10. O Apóstolo Paulo continua a interpelar, com a força do Evangelho, a comunidade cristã de Corinto e as nossas comunidades cristãs de hoje (1 Coríntios 3,16-23). Sim, diz Paulo com extrema precisão: «O Espírito Santo habita em vós» (1 Coríntios 3,16). E acrescenta ainda: «Tudo é vosso, mas vós sois de Cristo, e Cristo é de Deus» (1 Coríntios 3,22-23). Portanto, tudo e todos caminhamos para a casa do Pai; entretanto, é Cristo o único Senhor, o único caminho e o único companheiro da nossa vida.

11. O Salmo 103 é uma das joias do Antigo Testamento e constitui um grande canto ao amor de Deus, uma espécie de prelúdio ao «Deus é amor» (1 João 4,8). Desenrola-se em dois movimentos. O primeiro (v. 1-9) trata o amor e o perdão de Deus com sucessivos particípios hínicos, que mostram um Deus que perdoa, cura, redime, coroa de amor e misericórdia, sacia de bem, e uma série de nomes (justiça, dá a conhecer, obras, misericordioso, gracioso). O segundo movimento (v. 10-18) põe lado a lado o amor permanente de Deus e a nossa humana fraqueza. A linha vertical (céu-terra) serve para mostrar a imensidão do amor de Deus (v. 11), escrevendo-se na linha horizontal (oriente-ocidente) a grandeza sem medida do seu perdão (v. 12). O belíssimo v. 13 passa a imagem inultrapassável de Deus como um pai com ventre maternal (rehem).

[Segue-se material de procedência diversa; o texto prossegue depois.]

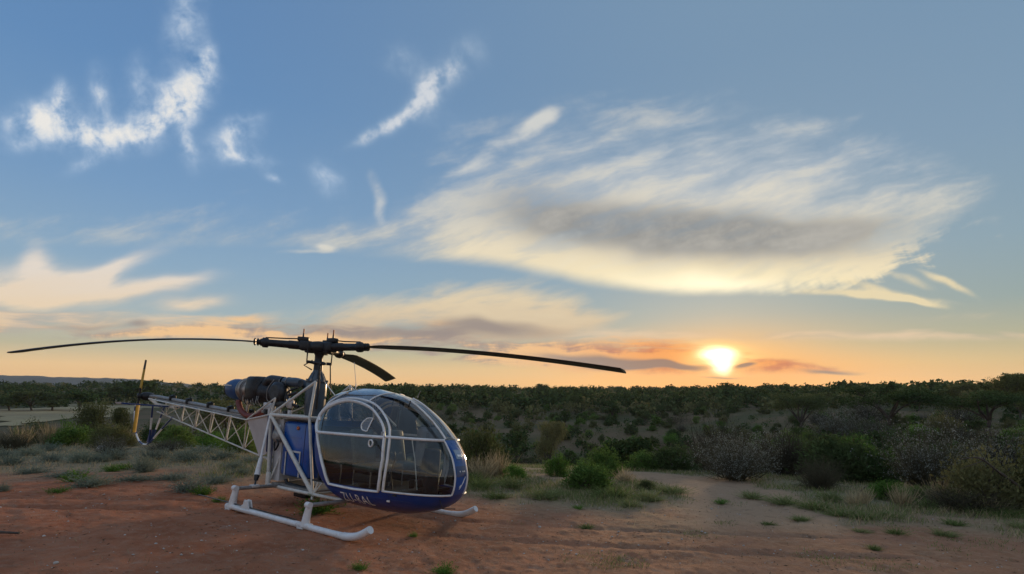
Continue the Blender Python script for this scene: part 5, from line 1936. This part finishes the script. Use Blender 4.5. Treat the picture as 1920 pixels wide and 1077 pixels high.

A fragilidade humana aparece traduzida nas imagens do pó (v. 14) e da erva (v. 15-16), em contraponto com a estabilidade do amor de Deus (v. 17). Sem este amor, sem esta música, seríamos talvez levados melancolicamente a pensar que é o mesmo o destino das folhas outonais e dos homens! Deixemos ecoar em nós as belas notas deste grande Salmo 103, que alguns autores já chamaram o Te Deum do Antigo Testamento.